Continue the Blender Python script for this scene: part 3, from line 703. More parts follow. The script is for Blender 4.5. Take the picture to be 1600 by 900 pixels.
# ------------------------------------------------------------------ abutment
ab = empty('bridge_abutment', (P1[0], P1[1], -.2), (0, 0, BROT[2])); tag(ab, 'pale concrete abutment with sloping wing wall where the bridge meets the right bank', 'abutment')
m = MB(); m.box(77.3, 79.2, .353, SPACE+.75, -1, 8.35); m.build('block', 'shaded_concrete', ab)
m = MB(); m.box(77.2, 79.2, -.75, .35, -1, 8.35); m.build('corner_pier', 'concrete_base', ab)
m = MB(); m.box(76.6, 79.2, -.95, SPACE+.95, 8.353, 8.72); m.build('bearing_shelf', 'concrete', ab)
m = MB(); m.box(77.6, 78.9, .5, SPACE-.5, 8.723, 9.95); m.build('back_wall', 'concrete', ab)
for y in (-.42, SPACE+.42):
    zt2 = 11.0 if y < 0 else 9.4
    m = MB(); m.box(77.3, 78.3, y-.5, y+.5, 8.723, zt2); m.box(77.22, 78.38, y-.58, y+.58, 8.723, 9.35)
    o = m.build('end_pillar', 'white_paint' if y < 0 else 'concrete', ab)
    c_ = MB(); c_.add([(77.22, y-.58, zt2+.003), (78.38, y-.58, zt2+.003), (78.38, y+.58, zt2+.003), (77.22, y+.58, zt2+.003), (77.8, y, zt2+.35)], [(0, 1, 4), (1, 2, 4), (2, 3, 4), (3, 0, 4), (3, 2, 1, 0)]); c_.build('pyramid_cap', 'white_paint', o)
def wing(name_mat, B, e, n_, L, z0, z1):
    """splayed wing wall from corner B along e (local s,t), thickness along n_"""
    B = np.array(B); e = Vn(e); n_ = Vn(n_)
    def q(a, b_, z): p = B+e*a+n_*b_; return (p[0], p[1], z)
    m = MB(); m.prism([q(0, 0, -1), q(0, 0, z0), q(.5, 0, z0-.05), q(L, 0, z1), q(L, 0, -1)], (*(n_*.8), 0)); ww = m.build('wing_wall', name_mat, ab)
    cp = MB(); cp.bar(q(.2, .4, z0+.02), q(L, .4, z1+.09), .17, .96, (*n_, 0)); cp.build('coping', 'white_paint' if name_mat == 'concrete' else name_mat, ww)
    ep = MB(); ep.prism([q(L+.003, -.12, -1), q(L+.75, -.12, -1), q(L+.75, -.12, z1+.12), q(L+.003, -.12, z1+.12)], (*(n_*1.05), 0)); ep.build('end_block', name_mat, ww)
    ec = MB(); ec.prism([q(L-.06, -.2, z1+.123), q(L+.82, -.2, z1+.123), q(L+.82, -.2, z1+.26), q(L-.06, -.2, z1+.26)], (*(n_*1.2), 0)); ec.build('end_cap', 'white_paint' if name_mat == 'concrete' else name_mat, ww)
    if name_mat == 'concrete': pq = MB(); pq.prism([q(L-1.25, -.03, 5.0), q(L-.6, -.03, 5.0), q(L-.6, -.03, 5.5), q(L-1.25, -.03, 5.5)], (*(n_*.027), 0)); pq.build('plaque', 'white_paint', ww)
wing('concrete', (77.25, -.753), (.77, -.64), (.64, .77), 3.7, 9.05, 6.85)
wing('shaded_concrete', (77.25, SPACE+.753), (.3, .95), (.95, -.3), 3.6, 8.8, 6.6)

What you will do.
Please reproduce every line of the material word for word.

Solution.
Continue the Blender Python script for this scene: part 3, from line 703. More parts follow. The script is for Blender 4.5. Take the picture to be 1600 by 900 pixels.
# ------------------------------------------------------------------ abutment
ab = empty('bridge_abutment', (P1[0], P1[1], -.2), (0, 0, BROT[2])); tag(ab, 'pale concrete abutment with sloping wing wall where the bridge meets the right bank', 'abutment')
m = MB(); m.box(77.3, 79.2, .353, SPACE+.75, -1, 8.35); m.build('block', 'shaded_concrete', ab)
m = MB(); m.box(77.2, 79.2, -.75, .35, -1, 8.35); m.build('corner_pier', 'concrete_base', ab)
m = MB(); m.box(76.6, 79.2, -.95, SPACE+.95, 8.353, 8.72); m.build('bearing_shelf', 'concrete', ab)
m = MB(); m.box(77.6, 78.9, .5, SPACE-.5, 8.723, 9.95); m.build('back_wall', 'concrete', ab)
for y in (-.42, SPACE+.42):
    zt2 = 11.0 if y < 0 else 9.4
    m = MB(); m.box(77.3, 78.3, y-.5, y+.5, 8.723, zt2); m.box(77.22, 78.38, y-.58, y+.58, 8.723, 9.35)
    o = m.build('end_pillar', 'white_paint' if y < 0 else 'concrete', ab)
    c_ = MB(); c_.add([(77.22, y-.58, zt2+.003), (78.38, y-.58, zt2+.003), (78.38, y+.58, zt2+.003), (77.22, y+.58, zt2+.003), (77.8, y, zt2+.35)], [(0, 1, 4), (1, 2, 4), (2, 3, 4), (3, 0, 4), (3, 2, 1, 0)]); c_.build('pyramid_cap', 'white_paint', o)
def wing(name_mat, B, e, n_, L, z0, z1):
    """splayed wing wall from corner B along e (local s,t), thickness along n_"""
    B = np.array(B); e = Vn(e); n_ = Vn(n_)
    def q(a, b_, z): p = B+e*a+n_*b_; return (p[0], p[1], z)
    m = MB(); m.prism([q(0, 0, -1), q(0, 0, z0), q(.5, 0, z0-.05), q(L, 0, z1), q(L, 0, -1)], (*(n_*.8), 0)); ww = m.build('wing_wall', name_mat, ab)
    cp = MB(); cp.bar(q(.2, .4, z0+.02), q(L, .4, z1+.09), .17, .96, (*n_, 0)); cp.build('coping', 'white_paint' if name_mat == 'concrete' else name_mat, ww)
    ep = MB(); ep.prism([q(L+.003, -.12, -1), q(L+.75, -.12, -1), q(L+.75, -.12, z1+.12), q(L+.003, -.12, z1+.12)], (*(n_*1.05), 0)); ep.build('end_block', name_mat, ww)
    ec = MB(); ec.prism([q(L-.06, -.2, z1+.123), q(L+.82, -.2, z1+.123), q(L+.82, -.2, z1+.26), q(L-.06, -.2, z1+.26)], (*(n_*1.2), 0)); ec.build('end_cap', 'white_paint' if name_mat == 'concrete' else name_mat, ww)
    if name_mat == 'concrete': pq = MB(); pq.prism([q(L-1.25, -.03, 5.0), q(L-.6, -.03, 5.0), q(L-.6, -.03, 5.5), q(L-1.25, -.03, 5.5)], (*(n_*.027), 0)); pq.build('plaque', 'white_paint', ww)
wing('concrete', (77.25, -.753), (.77, -.64), (.64, .77), 3.7, 9.05, 6.85)
wing('shaded_concrete', (77.25, SPACE+.753), (.3, .95), (.95, -.3), 3.6, 8.8, 6.6)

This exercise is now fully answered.